As when critiquing the novel, she will begin by providing the title, author, and date in her introduction.

1. In addition to that information, you should describe the purpose of the book or article and provide a brief overview. African American woman is reading a journal

2.  You may critique everything starting with the title. Is it clear and does it describe the subject well? Is this topic important?

3. As you read, look for mistakes. Did they use a quote to prove a point when it actually supported the opposite position?  Sometimes you can find errors as you read. To find more errors you might need to do further research. Was it actually Albert Einstein who said that or was it Allen Eisenberg (a name I just made up). Many writers sometimes made little mistakes like this.

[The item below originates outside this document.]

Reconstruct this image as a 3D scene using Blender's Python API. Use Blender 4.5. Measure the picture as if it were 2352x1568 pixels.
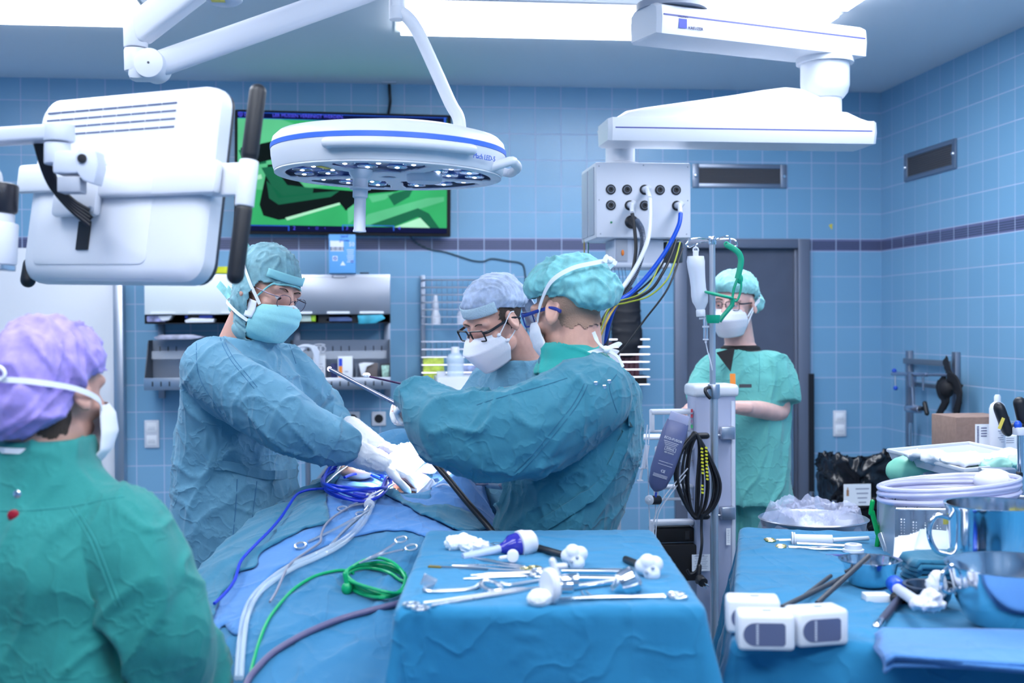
import bpy, bmesh, math, random
import numpy as np
from mathutils import Vector, Matrix, Euler, Quaternion
PI = math.pi
R = math.radians
scene = bpy.context.scene
COL = scene.collection
for o in list(bpy.data.objects): bpy.data.objects.remove(o)

# ---------------------------------------------------------------- camera
CAM = Vector((0, 0, 1.57))
YAW, PITCH, ROLL = R(6.57), R(0.75), 0.0056
FPX = 2744.0
_r0 = Vector((math.cos(YAW), -math.sin(YAW), 0))
_f = Vector((math.sin(YAW)*math.cos(PITCH), math.cos(YAW)*math.cos(PITCH), -math.sin(PITCH)))
_u0 = _r0.cross(_f)
_r = _r0*math.cos(ROLL) - _u0*math.sin(ROLL)
_u = _u0*math.cos(ROLL) + _r0*math.sin(ROLL)
cd = bpy.data.cameras.new('camera'); cam = bpy.data.objects.new('camera', cd); COL.objects.link(cam)
cam.matrix_world = Matrix(((_r.x, _u.x, -_f.x, CAM.x), (_r.y, _u.y, -_f.y, CAM.y), (_r.z, _u.z, -_f.z, CAM.z), (0, 0, 0, 1)))
cd.sensor_width = 36; cd.lens = FPX/2352*36
cd.clip_start = 0.05
cd.dof.use_dof = True; cd.dof.focus_distance = 3.5; cd.dof.aperture_fstop = 3.2
scene.camera = cam

# ---------------------------------------------------------------- world, exposure
w = bpy.data.worlds.new('world'); scene.world = w; w.use_nodes = True
w.node_tree.nodes['Background'].inputs[0].default_value = (0.35, 0.6, 1, 1)
w.node_tree.nodes['Background'].inputs[1].default_value = 0.15
scene.view_settings.view_transform = 'Standard'; scene.view_settings.look = 'None'
scene.view_settings.exposure = 0.74; scene.view_settings.gamma = 1
scene.view_settings.use_curve_mapping = False
TINT = (0.87, 0.92, 1.0)
PANEL_STRENGTH = 7.5
WALL_Y, WALL_X, CEIL = 7.0, 3.08, 2.98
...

4. Is the information and discussion really relevant or has the author gotten off the topic? Was there any important information that was left out that you would have liked to know?

5. Study the references. Are they up to date or doesn’t it matter. For some topics, like how Sputnik changed American education, it would be logical to refer mainly to information published during that time period. But for most topics, you’d expect recently published sources.

6. When the book or article is based on experimental evidence, are the procedures and results described adequately?

7. Study the logic. (Critical Thinking). Has the author made an unwarranted assumptions?  Are any of his statements ambiguous or confusing? Does he remain objective? Does the evidence really lead logically to the conclusion?

8. Study any statistical data carefully. Are the graphs appropriate and fair.

In your conclusions, you can Evaluate the book or article. Is is a valuable addition to the literature in the field? A well written summary of the research, an interesting book but not particularly useful, etc. and give the main reasons for your evaluation.

How can you use critique or evaluation as a verbal learning strategy?

When you read a short story, a novel or an article for a class, it would be wise to read it critically (critiquing it.) Take notes on details that are really good for poorly done. When you finish reading,  write a brief critique of what you read.

How will this help you learn?  When you read, thinking about writing a critique, you focus on the details that are good or poor. Actually writing a brief critique makes you go back over what you read and organize it in a different way, in a way that really evaluates the writing. That means you focus better while reading, and again after reading.

If you have a test on that novel, you might be asked questions about the characters, the setting, the plot, the themes, etc. Focusing on these  while reading, after reading, and looking at the critique you wrote as part of your study will definitely help you remember the material better for the test.

And, if you are asked to critique this or some other material you are reading, you’ll be well prepared. You will understand what it means to critique something. You will comfortable and confident facing this assignment. You will be doing something you have done many times before.

Note that I only rarely would bother to critique material in a textbook. it is too generalized. Nobody expects us to critique the writing style in a textbook.